■ Records with scene code:
---------------

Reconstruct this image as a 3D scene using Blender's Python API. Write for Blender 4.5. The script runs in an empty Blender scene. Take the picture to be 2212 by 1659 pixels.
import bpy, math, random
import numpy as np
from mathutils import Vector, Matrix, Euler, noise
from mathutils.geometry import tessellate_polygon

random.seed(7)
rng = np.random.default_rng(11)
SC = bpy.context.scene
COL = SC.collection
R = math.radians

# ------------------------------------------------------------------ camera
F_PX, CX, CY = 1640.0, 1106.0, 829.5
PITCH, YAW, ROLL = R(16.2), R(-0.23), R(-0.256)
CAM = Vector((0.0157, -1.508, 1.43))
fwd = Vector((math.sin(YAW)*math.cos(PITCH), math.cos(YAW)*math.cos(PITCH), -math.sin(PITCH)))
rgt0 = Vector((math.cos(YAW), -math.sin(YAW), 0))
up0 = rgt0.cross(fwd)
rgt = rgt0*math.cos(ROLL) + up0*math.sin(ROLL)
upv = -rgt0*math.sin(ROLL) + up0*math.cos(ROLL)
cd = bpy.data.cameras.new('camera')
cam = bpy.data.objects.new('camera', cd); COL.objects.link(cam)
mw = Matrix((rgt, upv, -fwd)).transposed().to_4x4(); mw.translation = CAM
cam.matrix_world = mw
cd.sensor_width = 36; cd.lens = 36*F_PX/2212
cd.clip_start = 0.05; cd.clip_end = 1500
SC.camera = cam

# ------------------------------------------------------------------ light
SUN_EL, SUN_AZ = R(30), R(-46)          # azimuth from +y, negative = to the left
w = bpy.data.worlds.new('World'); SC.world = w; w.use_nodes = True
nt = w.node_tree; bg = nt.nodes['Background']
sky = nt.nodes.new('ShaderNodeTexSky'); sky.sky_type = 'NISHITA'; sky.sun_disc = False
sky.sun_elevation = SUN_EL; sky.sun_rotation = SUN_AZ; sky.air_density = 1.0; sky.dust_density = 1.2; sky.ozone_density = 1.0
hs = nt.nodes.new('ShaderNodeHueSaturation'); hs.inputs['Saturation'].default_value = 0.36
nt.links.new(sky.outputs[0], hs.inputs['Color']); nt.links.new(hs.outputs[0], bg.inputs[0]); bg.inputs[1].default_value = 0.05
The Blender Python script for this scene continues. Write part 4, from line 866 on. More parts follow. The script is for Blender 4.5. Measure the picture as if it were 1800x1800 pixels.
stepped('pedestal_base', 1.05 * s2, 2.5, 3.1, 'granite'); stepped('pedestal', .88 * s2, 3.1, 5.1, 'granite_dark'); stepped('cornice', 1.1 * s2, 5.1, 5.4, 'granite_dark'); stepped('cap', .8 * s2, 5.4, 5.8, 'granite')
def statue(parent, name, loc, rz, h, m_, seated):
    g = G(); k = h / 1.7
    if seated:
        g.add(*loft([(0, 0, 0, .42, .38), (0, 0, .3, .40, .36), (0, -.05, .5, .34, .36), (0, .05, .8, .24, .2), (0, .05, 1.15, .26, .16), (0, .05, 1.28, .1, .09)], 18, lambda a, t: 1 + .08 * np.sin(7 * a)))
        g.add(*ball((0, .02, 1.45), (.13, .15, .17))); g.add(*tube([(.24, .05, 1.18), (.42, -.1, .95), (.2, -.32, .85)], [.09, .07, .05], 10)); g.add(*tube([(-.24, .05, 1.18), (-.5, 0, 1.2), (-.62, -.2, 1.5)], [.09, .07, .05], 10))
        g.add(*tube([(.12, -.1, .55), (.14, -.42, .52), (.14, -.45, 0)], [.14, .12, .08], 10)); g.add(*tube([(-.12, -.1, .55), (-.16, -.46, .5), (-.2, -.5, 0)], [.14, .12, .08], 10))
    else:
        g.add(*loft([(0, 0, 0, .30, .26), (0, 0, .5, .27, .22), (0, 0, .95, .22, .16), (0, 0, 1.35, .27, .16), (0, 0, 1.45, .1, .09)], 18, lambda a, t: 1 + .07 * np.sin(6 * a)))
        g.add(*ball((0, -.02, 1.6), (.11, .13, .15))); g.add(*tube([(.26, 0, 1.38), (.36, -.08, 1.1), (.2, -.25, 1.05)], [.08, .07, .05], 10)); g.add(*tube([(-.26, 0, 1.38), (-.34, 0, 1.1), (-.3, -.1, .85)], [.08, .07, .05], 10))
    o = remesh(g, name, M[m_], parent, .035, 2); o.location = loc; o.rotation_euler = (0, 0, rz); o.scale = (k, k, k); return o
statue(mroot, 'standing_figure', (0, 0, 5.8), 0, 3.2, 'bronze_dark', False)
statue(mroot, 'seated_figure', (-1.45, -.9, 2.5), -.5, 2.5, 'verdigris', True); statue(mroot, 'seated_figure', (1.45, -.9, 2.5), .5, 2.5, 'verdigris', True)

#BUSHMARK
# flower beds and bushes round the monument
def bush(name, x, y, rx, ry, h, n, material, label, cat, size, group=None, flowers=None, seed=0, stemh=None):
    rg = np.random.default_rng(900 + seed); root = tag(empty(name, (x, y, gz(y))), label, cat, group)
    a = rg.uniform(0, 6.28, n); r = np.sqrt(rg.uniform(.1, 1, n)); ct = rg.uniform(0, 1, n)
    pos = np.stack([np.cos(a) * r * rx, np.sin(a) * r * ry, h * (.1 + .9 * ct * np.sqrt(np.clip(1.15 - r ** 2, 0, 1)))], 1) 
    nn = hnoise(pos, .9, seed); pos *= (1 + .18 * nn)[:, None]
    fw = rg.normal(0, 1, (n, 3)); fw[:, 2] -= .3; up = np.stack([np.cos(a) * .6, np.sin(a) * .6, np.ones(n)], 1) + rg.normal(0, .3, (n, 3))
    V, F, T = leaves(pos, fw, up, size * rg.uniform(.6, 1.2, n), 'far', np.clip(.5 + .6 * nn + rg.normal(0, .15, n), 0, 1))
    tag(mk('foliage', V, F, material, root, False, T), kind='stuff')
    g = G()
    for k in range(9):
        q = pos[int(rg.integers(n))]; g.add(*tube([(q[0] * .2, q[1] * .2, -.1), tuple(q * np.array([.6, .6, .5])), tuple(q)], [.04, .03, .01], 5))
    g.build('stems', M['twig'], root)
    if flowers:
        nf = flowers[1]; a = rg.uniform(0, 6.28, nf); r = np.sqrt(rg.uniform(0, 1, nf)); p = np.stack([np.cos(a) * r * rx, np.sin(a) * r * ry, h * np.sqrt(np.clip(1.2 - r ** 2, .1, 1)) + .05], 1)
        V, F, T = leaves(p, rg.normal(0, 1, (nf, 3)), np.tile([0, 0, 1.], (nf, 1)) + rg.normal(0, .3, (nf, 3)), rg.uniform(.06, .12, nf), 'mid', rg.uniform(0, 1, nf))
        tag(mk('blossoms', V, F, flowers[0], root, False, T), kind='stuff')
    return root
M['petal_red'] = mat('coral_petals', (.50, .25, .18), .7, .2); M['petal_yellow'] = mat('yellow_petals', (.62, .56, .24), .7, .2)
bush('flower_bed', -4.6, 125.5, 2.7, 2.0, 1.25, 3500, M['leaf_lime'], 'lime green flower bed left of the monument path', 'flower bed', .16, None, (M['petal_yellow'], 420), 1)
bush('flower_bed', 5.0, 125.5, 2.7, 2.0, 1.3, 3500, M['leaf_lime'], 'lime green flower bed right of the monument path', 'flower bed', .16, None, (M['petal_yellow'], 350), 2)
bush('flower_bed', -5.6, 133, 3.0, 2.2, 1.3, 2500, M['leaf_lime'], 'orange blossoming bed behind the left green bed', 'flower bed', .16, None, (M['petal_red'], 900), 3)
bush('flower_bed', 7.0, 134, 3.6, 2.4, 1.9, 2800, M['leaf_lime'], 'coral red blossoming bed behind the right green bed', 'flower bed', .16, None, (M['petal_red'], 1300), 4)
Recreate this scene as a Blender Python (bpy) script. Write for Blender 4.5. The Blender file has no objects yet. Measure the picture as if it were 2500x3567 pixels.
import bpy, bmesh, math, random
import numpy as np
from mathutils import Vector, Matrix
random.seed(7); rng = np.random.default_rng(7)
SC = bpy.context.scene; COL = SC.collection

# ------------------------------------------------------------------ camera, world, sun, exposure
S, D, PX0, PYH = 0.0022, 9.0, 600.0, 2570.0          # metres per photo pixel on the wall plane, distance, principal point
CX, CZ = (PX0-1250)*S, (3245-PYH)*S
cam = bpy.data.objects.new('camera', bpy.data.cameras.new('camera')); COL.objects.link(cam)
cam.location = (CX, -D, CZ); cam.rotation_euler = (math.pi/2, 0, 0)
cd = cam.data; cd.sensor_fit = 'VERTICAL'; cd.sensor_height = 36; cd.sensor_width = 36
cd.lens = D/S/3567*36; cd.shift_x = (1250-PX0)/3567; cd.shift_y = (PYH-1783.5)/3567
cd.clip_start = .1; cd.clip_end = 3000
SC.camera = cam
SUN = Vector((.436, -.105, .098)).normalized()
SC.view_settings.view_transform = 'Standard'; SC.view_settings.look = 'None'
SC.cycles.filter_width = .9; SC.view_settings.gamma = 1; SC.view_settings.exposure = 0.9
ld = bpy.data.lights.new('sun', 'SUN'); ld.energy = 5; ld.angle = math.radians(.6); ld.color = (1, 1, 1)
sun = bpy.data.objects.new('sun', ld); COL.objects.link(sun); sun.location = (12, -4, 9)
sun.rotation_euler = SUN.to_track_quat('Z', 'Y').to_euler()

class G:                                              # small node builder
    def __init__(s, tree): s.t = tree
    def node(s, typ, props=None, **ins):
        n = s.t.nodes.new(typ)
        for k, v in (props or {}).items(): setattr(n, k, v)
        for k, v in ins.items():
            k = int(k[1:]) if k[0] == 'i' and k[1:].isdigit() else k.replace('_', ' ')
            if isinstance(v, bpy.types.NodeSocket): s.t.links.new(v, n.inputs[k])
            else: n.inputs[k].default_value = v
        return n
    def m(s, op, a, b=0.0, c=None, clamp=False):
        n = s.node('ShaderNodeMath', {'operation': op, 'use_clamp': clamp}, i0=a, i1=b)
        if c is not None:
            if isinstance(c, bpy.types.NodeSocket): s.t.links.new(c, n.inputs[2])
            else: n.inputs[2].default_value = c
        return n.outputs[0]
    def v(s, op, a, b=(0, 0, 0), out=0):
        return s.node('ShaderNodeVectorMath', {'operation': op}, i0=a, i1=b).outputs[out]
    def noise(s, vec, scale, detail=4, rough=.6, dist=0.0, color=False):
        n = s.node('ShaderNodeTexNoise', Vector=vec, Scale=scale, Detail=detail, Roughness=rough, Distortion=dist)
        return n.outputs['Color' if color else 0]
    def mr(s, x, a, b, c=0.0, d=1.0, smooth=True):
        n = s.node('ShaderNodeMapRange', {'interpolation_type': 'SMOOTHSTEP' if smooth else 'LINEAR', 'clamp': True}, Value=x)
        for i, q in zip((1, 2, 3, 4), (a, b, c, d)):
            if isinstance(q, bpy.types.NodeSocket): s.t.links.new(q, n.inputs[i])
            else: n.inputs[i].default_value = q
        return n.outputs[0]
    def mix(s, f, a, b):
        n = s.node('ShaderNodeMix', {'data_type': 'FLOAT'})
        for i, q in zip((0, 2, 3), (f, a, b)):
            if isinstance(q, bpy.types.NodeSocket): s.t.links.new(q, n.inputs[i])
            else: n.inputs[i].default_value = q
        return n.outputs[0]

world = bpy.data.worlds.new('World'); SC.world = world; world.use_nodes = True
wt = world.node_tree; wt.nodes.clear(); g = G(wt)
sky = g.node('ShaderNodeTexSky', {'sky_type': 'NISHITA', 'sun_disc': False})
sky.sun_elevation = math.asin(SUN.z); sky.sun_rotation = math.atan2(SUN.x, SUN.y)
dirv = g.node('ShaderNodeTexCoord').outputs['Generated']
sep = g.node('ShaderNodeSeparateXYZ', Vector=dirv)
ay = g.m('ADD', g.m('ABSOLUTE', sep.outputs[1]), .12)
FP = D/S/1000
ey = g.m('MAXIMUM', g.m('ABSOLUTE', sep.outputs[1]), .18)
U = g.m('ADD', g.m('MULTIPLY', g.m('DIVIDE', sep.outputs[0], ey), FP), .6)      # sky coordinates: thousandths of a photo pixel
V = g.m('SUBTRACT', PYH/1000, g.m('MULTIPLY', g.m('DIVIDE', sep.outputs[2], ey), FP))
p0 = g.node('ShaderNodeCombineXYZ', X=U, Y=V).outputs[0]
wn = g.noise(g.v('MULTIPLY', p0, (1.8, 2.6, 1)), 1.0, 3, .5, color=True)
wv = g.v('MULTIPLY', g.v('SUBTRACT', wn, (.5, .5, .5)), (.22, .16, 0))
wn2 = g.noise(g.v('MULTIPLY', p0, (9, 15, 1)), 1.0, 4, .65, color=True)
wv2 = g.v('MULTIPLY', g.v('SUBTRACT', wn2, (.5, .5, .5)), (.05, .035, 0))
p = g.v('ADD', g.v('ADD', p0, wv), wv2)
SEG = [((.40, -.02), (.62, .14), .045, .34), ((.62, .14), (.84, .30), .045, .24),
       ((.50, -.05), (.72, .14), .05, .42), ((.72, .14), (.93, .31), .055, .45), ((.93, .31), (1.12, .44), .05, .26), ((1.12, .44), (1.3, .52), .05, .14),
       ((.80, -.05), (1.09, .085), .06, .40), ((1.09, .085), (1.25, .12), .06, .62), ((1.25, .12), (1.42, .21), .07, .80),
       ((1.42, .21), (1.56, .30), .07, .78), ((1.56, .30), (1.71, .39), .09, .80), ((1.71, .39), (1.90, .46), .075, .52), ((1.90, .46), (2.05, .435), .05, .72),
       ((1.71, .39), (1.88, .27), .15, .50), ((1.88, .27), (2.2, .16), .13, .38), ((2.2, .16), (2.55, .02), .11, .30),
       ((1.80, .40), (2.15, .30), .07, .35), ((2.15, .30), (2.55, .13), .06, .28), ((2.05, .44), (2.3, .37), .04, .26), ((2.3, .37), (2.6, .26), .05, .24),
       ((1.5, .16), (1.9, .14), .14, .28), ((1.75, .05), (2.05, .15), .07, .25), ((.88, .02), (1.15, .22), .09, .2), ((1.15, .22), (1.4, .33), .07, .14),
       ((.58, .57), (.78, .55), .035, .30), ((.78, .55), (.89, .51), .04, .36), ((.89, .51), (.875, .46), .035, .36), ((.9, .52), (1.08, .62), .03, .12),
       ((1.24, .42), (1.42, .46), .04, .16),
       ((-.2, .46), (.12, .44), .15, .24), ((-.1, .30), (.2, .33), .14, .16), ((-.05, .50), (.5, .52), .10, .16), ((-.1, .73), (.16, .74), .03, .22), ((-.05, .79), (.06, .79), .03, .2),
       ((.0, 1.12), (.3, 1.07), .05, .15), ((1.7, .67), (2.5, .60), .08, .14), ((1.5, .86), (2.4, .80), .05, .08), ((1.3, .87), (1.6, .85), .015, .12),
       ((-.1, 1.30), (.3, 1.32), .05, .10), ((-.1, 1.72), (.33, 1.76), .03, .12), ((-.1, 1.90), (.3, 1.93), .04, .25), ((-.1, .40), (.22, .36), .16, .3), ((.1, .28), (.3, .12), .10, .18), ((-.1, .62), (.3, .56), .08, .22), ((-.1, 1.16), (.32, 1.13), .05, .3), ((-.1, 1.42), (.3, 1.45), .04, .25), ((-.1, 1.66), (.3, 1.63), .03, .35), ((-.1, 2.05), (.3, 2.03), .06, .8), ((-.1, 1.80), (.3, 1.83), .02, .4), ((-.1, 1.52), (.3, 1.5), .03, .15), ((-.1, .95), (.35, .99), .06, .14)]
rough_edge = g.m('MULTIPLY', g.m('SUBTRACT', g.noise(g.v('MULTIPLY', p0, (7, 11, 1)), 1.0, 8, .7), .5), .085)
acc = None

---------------

■ Instruction: Exactly repeat the lines above, from the opening line through the one with "R = math.radians", and include nothing else.

■ Complete response:
Reconstruct this image as a 3D scene using Blender's Python API. Write for Blender 4.5. The script runs in an empty Blender scene. Take the picture to be 2212 by 1659 pixels.
import bpy, math, random
import numpy as np
from mathutils import Vector, Matrix, Euler, noise
from mathutils.geometry import tessellate_polygon

random.seed(7)
rng = np.random.default_rng(11)
SC = bpy.context.scene
COL = SC.collection
R = math.radians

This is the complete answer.